Leave out all pictures and return, exactly as written, the lines from the line containing "Recreate this scene" to the line containing "PI = math.pi", both ends kept.
- - - - -
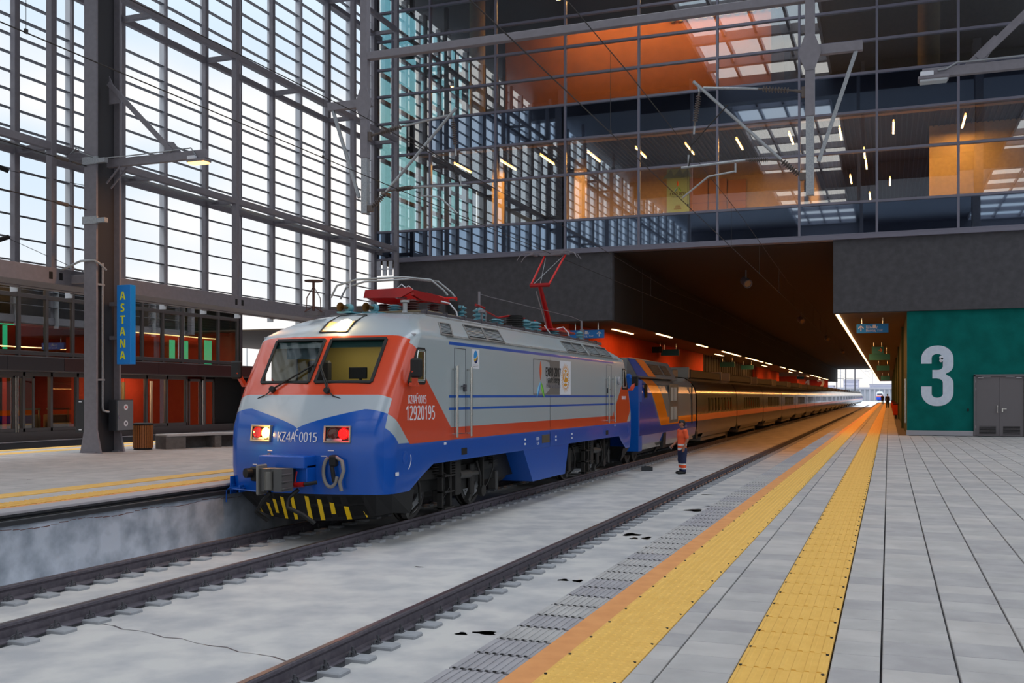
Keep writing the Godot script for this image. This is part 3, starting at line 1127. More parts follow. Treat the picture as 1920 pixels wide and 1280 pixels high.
func make_interior() -> void:
	var m := mb()
	var s := structure("floor_upper", "upper storey floors and slatted ceiling behind the glass", "floor")
	m.box(-22, 20, 7.56, 8.96, FD + 0.3, 64)
	obj("slab", m, mats.soffit, s)
	m = mb()
	m.box(-20.6, 20, 12.5, 13.9, FD + 0.2, 64)
	obj("slab", m, mats.ceiling_dark, s)
	m = mb()
	m.box(-20.6, 20, 12.36, 12.5, FD + 0.16, FD + 0.5)
	obj("ceiling_edge", m, mats.beige, s)
	var slat := mb()
	slat.box(-0.02, 0.02, 12.36, 12.48, FD + 0.5, 62)
	var at := []
	for i in 180:
		at.append(Transform3D(Basis(), Vector3(-20.5 + i * 0.2, 0, 0)))
	many("ceiling_slats", slat.mesh(), mats.black, at, s)
	m = mb()
	m.box(-22.2, 20, 20.6, 21.5, FD - 0.1, 64)
	obj("roof_slab", m, mats.ceiling_dark, s)
	s = structure("wall_upper", "beige and orange inner walls of the upper storeys", "wall")
	m = mb()
	m.box(-14.9, -3.4, 8.96, 12.4, 47.5, 47.8)
	obj("wall_panel", m, mats.beige, s)
	m = mb()
	m.box(-22, 20, 8.96, 12.4, 63, 63.3)
	m.box(-22, -21.8, 8.96, 20.6, 53, 63)
	m.box(-3.6, -3.3, 8.96, 12.4, 47.5, 63)
	obj("wall_panel", m, mats.beige, s)
	m = mb()
	m.box(1.55, 20, 8.96, 12.4, 43.9, 44.2)
	obj("wall_panel", m, mats.beige, s)
	m = mb()
	m.box(-17.6, -4.9, 13.9, 19.2, 46.0, 52)
	obj("wall_panel", m, mats.orange_hall, s)
	m = mb()
	m.box(-4.2, 20, 13.9, 20.6, 47.2, 47.5)
	m.box(-17.6, 20, 13.9, 20.6, 62, 62.3)
	obj("wall_panel", m, world_noise(mat("olive", Color.WHITE, 0.9), noise("olive", 0.03, 4, Color(0.30, 0.28, 0.23), Color(0.36, 0.33, 0.27)), 0.3), s)
	for k in [[-8.7, 0.75], [-7.6, 0.75], [-5.6, 0.7], [-13.8, 0.35]]:
		m = mb()
		m.box(k[0] - 0.42, k[0] + 0.42, 14.3, 14.6 + k[1], 45.95, 46.0, 0.01)
		obj("hatch", m, mat("hatch", Color(0.44, 0.40, 0.27), 0.7), s)
	for k in 14:
		m = mb()
		m.lathe(P(-9.3 + k * 0.36, 18.85, 46.0), Vector3(0, 0, 1), [Vector2(0.13, 0), Vector2(0.15, 0.1), Vector2(0.09, 0.14), Vector2(0, 0.1)], 12)
		obj("air_nozzle", m, mat("nozzle", Color(0.8, 0.72, 0.55), 0.5), s)
	var cols := structure("trim_1", "round columns standing behind the glass", "column")
	for k in [[-17.55, 42.3, 13.9, 20.6, 0.36], [-13.3, 44.5, 8.96, 12.4, 0.3], [-17.2, 44.0, 8.96, 12.4, 0.3], [1.5, 43.2, 13.9, 20.6, 0.42]]:
		m = mb()
		m.lathe(P(k[0], k[2], k[1]), Vector3.UP, [Vector2(k[4], 0), Vector2(k[4], k[3] - k[2])], 24)
		obj("column_shaft", m, mats.beige, cols)
	# things left in the upper hall
	var t := thing("poster", "pale teal standing poster with a three leaf emblem behind the glass", "poster", P(-9.35, 10.1, 47.35))
	m = mb()
	m.box(-9.9, -8.83, 9.6, 12.3, 47.4, 47.46)
	obj("board", m, mat("poster_teal", Color(0.55, 0.68, 0.58), 0.7), t)
	m = mb()
	for tri in [[-9.8, 0.5], [-9.35, 0.35], [-9.0, 0.5]]:
		m.prism(PackedVector2Array([Vector2(tri[0] - 0.3, 11.85), Vector2(tri[0] + 0.28, 11.85), Vector2(tri[0] + 0.1, 12.28)]), P(0, 0, 47.4), Vector3.RIGHT, Vector3.UP, Vector3(0, 0, 0.004))
	obj("print", m, mat("poster_blue", Color(0.42, 0.56, 0.56), 0.7), t)
	leaf_emblem(t, P(-9.37, 11.42, 47.39), 0.3, Vector3.RIGHT, Vector3.UP)
	text(t, "lettering", "EXPO 2017", 0.13, P(-9.37, 11.1, 47.39), Vector3.RIGHT, Vector3.UP, mats.dark, 0.004, 0.85, true)
	text(t, "lettering", "Future Energy", 0.08, P(-9.37, 10.96, 47.39), Vector3.RIGHT, Vector3.UP, mats.dark, 0.004, 0.85)
	m = mb()
	for k in 4:
		m.box(-9.55 + 0.03 * k, -9.2 - 0.02 * k, 10.36 + k * 0.06, 10.39 + k * 0.06, 47.39, 47.4)
	obj("print", m, mat("poster_brown", Color(0.4, 0.27, 0.13), 0.7), t)
	for k in 3:
		t = thing("cardboard_panel", "tall brown cardboard panel, %s along the beige wall beside the poster" % nth(k), "panel", P(-8.3 + k, 9.0, 47.4), "cardboard panels behind the glass")
		m = mb()
		m.box(-8.78 + k * 0.88, -7.94 + k * 0.88, 8.98, 11.75 - 0.1 * k, 47.34, 47.38, 0.01)
		obj("sheet", m, mat("cardboard", Color(0.52, 0.36, 0.21), 0.85), t)
		m = mb()
		m.box(-8.78 + k * 0.88, -7.94 + k * 0.88, 10.55, 10.58, 47.33, 47.34)
		obj("seam", m, mat("cardboard_seam", Color(0.4, 0.27, 0.15), 0.85), t)
	# lamps under the slatted ceiling
	var L := [[-18.48, 41.4], [-16.3, 41.6], [-14.28, 41.2], [-12.18, 41.4], [-10.07, 41.4], [-7.97, 41.5], [-5.85, 41.4], [-3.74, 41.2], [-1.81, 41.1], [0.18, 40.9], [2.71, 40.9], [-0.98, 45.0], [-0.95, 47.2], [-1.72, 50.3], [0.07, 51.5], [-0.92, 55.0]]
	for i in L.size():
		var where := "%s from the glass corner" % nth(i) if i < 11 else "%s in the deep row" % nth(i - 11)
		var d: float = L[i][1] + 0.4
		t = thing("tube_lamp", "lit tube lamp under the slatted ceiling behind glass, " + where, "lamp", P(L[i][0], 12.1, d + 1), "tube lamps of the upper storey")
		m = mb()
		m.box(L[i][0] - 0.028, L[i][0] + 0.028, 12.07, 12.13, d, d + 1.95, 0.012)
		obj("tube", m, mats.lamp_warm, t)
		m = mb()
		m.box(L[i][0] - 0.03, L[i][0] + 0.03, 12.13, 12.17, d, d + 1.95)
		m.box(L[i][0] - 0.008, L[i][0] + 0.008, 12.17, 12.4, d + 0.2, d + 0.22)
		m.box(L[i][0] - 0.008, L[i][0] + 0.008, 12.17, 12.4, d + 1.7, d + 1.72)
		obj("rail_body", m, mats.black, t)
		area_light("lamp_light", P(L[i][0], 12.04, d + 1), Vector3.DOWN, Vector2(0.07, 1.95), Vector3.RIGHT, WARM, 14.0, t)
	t = thing("strip_lamp", "long lit strip lamp over the orange wall behind the glass", "lamp", P(-10, 19.7, 44.5))
	m = mb()
	m.box(-14.5, -5.5, 19.98, 20.04, 44.4, 44.6)
	obj("tube", m, mats.lamp_warm, t)
	m = mb()
	m.box(-14.5, -5.5, 20.04, 20.6, 44.45, 44.55)
	obj("rail_body", m, mats.black, t)
	area_light("lamp_light", P(-10, 19.95, 44.5), Vector3(0, -1, 0), Vector2(9.0, 0.2), Vector3.RIGHT, Color(1, 0.75, 0.45), 42.0, t)
	for k in [[-18.9, 42.5, 15.8], [-20.0, 42.5, 16.9]]:
		t = thing("spot_lamp", "small spot lamp on the dark beam inside the glass corner, " + ("lower" if k[2] < 16 else "upper") + " of the two", "lamp", P(k[0], k[2], k[1]))
		m = mb()
		m.lathe(P(k[0], k[2], k[1]), Vector3.UP, [Vector2(0.0, 0.0), Vector2(0.09, 0.0), Vector2(0.1, 0.05), Vector2(0.1, 0.3), Vector2(0, 0.3)], 12)
		m.box(k[0] - 0.02, k[0] + 0.02, k[2] + 0.3, k[2] + 0.5, k[1] - 0.02, k[1] + 0.02)
		m.box(k[0] - 1.6, k[0] + 0.5, k[2] + 0.45, k[2] + 0.6, k[1] - 0.1, k[1] + 0.1)
		obj("housing", m, mats.black, t)
		m = mb()
		m.lathe(P(k[0], k[2] - 0.012, k[1]), Vector3.UP, [Vector2(0, 0), Vector2(0.075, 0.0), Vector2(0.075, 0.012)], 12)
		obj("lens", m, mats.lamp_warm, t)
		area_light("lamp_light", P(k[0], k[2] - 0.03, k[1]), Vector3.DOWN, Vector2(0.1, 0.1), Vector3.RIGHT, WARM, 3.0, t)


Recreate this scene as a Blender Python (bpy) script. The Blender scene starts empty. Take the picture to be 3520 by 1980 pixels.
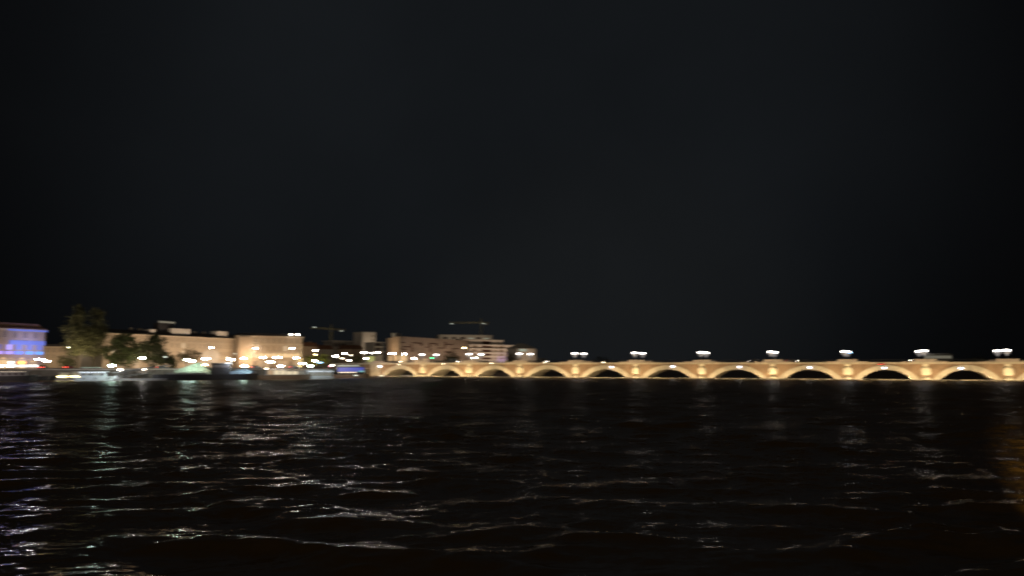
import bpy, math, random
import numpy as np
from mathutils import Vector, Matrix

R = random.Random(11)
sc = bpy.context.scene
COL = sc.collection
PI = math.pi

# ------------------------------------------------------------------ camera
F = 2547.0                      # focal length in pixels of the 3520 wide frame
CAM_Z = 5.55                    # eye height above the river
PITCH = math.atan(267 / F)
cp, sp = math.cos(PITCH), math.sin(PITCH)


def at(px, py, d):
    """world point seen at a photo pixel, d metres ahead"""
    X = (px - 1760) / F
    Y = (990 - py) / F
    v = Vector((X, cp - Y * sp, sp + Y * cp))
    v *= d / v.y
    return Vector((v.x, v.y, v.z + CAM_Z))


def gx(px, d):
    return at(px, 1257, d).x


def hz(py, d):
    return at(1760, py, d).z


# ------------------------------------------------------------------ materials
M = {}


def mat(name, col, rough=.8, var=.18, scale=1.5, metal=0., spec=.3):
    m = bpy.data.materials.new(name)
    m.use_nodes = True
    nt = m.node_tree
    b = nt.nodes['Principled BSDF']
    b.inputs['Roughness'].default_value = rough
    b.inputs['Metallic'].default_value = metal
    b.inputs['Specular IOR Level'].default_value = spec
    tc = nt.nodes.new('ShaderNodeTexCoord')
    n = nt.nodes.new('ShaderNodeTexNoise')
    n.inputs['Scale'].default_value = scale
    n.inputs['Detail'].default_value = 5
    n.inputs['Roughness'].default_value = .65
    nt.links.new(tc.outputs['Object'], n.inputs['Vector'])
    r = nt.nodes.new('ShaderNodeValToRGB')
    r.color_ramp.elements[0].position = .3
    r.color_ramp.elements[1].position = .7
    r.color_ramp.elements[0].color = tuple(c * (1 - var) for c in col) + (1,)
    r.color_ramp.elements[1].color = tuple(min(1, c * (1 + var)) for c in col) + (1,)
    nt.links.new(n.outputs['Fac'], r.inputs['Fac'])
    nt.links.new(r.outputs['Color'], b.inputs['Base Color'])
    M[name] = m
    return m


def brick_mat(name, c1, c2, mortar, w=.5, h=.16):
    m = bpy.data.materials.new(name)
    m.use_nodes = True
    nt = m.node_tree
    b = nt.nodes['Principled BSDF']
    b.inputs['Roughness'].default_value = .85
    tc = nt.nodes.new('ShaderNodeTexCoord')
    mp = nt.nodes.new('ShaderNodeMapping')
    mp.inputs['Rotation'].default_value = (PI / 2, 0, 0)
    t = nt.nodes.new('ShaderNodeTexBrick')
    t.inputs['Color1'].default_value = c1 + (1,)
    t.inputs['Color2'].default_value = c2 + (1,)
    t.inputs['Mortar'].default_value = mortar + (1,)
    t.inputs['Scale'].default_value = 1
    t.inputs['Brick Width'].default_value = w
    t.inputs['Row Height'].default_value = h
    t.inputs['Mortar Size'].default_value = .015
    nt.links.new(tc.outputs['Object'], mp.inputs['Vector'])
    nt.links.new(mp.outputs['Vector'], t.inputs['Vector'])
    n = nt.nodes.new('ShaderNodeTexNoise')
    n.inputs['Scale'].default_value = .35
    n.inputs['Detail'].default_value = 6
    nt.links.new(tc.outputs['Object'], n.inputs['Vector'])
    r = nt.nodes.new('ShaderNodeValToRGB')
    r.color_ramp.elements[0].color = (.72, .72, .72, 1)
    r.color_ramp.elements[0].position = .35
    r.color_ramp.elements[1].color = (1.1, 1.1, 1.1, 1)
    r.color_ramp.elements[1].position = .68
    nt.links.new(n.outputs['Fac'], r.inputs['Fac'])
    mx = nt.nodes.new('ShaderNodeMix')
    mx.data_type = 'RGBA'
    mx.blend_type = 'MULTIPLY'
    mx.inputs['Factor'].default_value = 1
    nt.links.new(t.outputs['Color'], mx.inputs['A'])
    nt.links.new(r.outputs['Color'], mx.inputs['B'])
    nt.links.new(mx.outputs['Result'], b.inputs['Base Color'])
    M[name] = m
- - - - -
Answer —
Recreate this scene as a Blender Python (bpy) script. The Blender scene starts empty. Take the picture to be 3520 by 1980 pixels.
import bpy, math, random
import numpy as np
from mathutils import Vector, Matrix

R = random.Random(11)
sc = bpy.context.scene
COL = sc.collection
PI = math.pi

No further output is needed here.